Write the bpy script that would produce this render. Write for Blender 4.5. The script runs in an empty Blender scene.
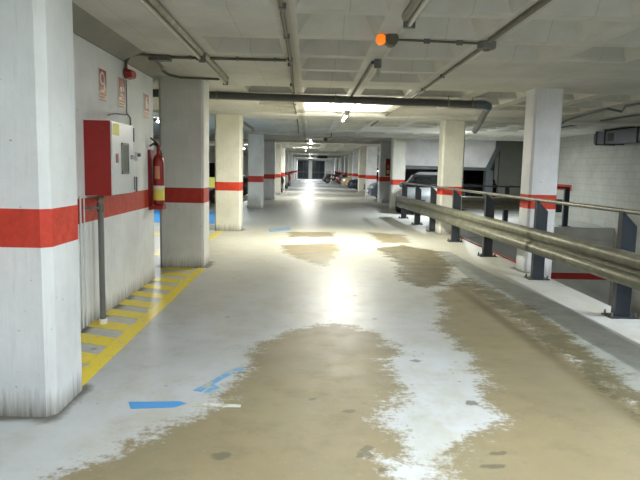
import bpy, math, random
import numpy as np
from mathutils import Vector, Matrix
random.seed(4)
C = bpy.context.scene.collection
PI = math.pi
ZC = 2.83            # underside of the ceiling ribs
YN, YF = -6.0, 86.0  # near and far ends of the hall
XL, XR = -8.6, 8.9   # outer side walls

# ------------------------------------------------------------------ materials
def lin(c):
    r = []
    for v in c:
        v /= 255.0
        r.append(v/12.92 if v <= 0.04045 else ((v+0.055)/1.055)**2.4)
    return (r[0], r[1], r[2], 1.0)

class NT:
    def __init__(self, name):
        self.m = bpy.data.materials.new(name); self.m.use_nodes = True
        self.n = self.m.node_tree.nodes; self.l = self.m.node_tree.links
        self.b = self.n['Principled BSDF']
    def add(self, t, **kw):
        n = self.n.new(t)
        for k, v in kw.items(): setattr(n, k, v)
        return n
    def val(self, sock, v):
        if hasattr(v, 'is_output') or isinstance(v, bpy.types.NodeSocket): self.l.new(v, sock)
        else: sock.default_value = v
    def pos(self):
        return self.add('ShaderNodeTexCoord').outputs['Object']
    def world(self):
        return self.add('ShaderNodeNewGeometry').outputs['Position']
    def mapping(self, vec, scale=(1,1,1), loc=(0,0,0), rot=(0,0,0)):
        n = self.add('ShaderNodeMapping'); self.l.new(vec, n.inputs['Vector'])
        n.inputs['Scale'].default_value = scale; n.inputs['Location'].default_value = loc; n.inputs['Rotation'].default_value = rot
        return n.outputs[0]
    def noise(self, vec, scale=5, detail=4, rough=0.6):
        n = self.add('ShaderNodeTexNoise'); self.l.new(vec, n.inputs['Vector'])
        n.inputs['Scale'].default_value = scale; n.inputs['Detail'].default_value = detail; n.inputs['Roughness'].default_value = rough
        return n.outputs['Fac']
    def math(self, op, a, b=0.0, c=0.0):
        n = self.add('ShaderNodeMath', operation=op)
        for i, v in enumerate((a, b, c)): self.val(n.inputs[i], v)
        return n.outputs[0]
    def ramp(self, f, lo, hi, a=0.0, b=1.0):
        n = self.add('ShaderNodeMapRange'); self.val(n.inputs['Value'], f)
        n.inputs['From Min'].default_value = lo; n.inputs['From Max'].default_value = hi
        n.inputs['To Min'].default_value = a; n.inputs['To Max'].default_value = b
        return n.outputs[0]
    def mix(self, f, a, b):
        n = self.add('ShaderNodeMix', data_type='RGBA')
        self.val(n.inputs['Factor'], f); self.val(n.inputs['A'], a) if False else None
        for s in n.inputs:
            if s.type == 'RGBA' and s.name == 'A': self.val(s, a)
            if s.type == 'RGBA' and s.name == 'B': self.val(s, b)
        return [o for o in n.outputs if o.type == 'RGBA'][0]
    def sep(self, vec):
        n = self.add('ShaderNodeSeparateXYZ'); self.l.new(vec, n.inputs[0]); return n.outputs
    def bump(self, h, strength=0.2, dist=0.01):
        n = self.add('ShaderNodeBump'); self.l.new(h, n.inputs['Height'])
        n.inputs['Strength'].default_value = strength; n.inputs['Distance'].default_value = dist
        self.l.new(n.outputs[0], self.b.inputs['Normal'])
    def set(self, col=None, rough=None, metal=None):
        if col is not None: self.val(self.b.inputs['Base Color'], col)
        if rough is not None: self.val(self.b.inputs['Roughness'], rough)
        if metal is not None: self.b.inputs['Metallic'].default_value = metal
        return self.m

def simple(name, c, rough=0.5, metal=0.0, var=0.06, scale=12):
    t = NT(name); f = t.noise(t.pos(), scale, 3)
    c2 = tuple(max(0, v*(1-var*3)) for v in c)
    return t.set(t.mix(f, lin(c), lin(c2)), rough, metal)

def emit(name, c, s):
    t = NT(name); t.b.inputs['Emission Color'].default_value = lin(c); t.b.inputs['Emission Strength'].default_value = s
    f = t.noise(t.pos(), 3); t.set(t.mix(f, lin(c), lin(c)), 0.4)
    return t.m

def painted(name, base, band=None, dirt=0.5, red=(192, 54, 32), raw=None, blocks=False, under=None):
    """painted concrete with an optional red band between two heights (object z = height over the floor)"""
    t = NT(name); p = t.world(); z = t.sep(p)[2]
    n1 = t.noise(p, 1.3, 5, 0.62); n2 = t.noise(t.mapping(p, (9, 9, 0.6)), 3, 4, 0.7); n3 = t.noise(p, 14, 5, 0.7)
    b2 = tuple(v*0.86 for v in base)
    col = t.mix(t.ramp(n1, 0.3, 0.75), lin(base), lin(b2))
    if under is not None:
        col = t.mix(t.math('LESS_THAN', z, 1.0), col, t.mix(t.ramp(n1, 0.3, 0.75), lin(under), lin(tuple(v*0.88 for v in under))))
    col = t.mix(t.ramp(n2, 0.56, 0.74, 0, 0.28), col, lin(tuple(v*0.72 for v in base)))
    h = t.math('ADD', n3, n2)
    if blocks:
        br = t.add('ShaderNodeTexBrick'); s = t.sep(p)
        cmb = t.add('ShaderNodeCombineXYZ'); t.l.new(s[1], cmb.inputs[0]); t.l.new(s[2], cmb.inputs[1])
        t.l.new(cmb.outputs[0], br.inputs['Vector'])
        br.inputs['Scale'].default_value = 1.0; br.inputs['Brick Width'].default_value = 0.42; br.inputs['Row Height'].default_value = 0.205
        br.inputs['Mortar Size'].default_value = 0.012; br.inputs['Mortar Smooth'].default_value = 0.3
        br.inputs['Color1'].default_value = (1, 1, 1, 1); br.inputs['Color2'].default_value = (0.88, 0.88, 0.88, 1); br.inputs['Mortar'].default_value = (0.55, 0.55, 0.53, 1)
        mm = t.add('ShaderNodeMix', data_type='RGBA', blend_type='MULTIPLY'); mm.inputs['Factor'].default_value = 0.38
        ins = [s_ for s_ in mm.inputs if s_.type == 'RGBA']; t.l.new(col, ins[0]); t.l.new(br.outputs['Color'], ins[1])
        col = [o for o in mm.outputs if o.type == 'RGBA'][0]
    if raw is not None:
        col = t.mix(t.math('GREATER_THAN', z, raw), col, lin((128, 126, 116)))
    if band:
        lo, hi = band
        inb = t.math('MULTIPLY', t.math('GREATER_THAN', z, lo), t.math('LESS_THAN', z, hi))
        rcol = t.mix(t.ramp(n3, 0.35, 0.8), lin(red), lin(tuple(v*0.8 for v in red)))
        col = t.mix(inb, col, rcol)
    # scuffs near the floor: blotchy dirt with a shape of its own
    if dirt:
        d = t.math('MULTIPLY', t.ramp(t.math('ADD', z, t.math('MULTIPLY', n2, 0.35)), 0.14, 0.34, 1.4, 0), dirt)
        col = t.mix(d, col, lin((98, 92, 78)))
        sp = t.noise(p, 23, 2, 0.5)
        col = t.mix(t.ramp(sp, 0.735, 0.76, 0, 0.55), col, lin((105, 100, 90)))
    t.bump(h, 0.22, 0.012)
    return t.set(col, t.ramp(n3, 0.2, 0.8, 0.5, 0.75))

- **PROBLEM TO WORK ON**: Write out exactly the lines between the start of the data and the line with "XL, XR = -8.6, 8.9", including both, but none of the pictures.

- **WRITTEN ANSWER**:
Write the bpy script that would produce this render. Write for Blender 4.5. The script runs in an empty Blender scene.
import bpy, math, random
import numpy as np
from mathutils import Vector, Matrix
random.seed(4)
C = bpy.context.scene.collection
PI = math.pi
ZC = 2.83            # underside of the ceiling ribs
YN, YF = -6.0, 86.0  # near and far ends of the hall
XL, XR = -8.6, 8.9   # outer side walls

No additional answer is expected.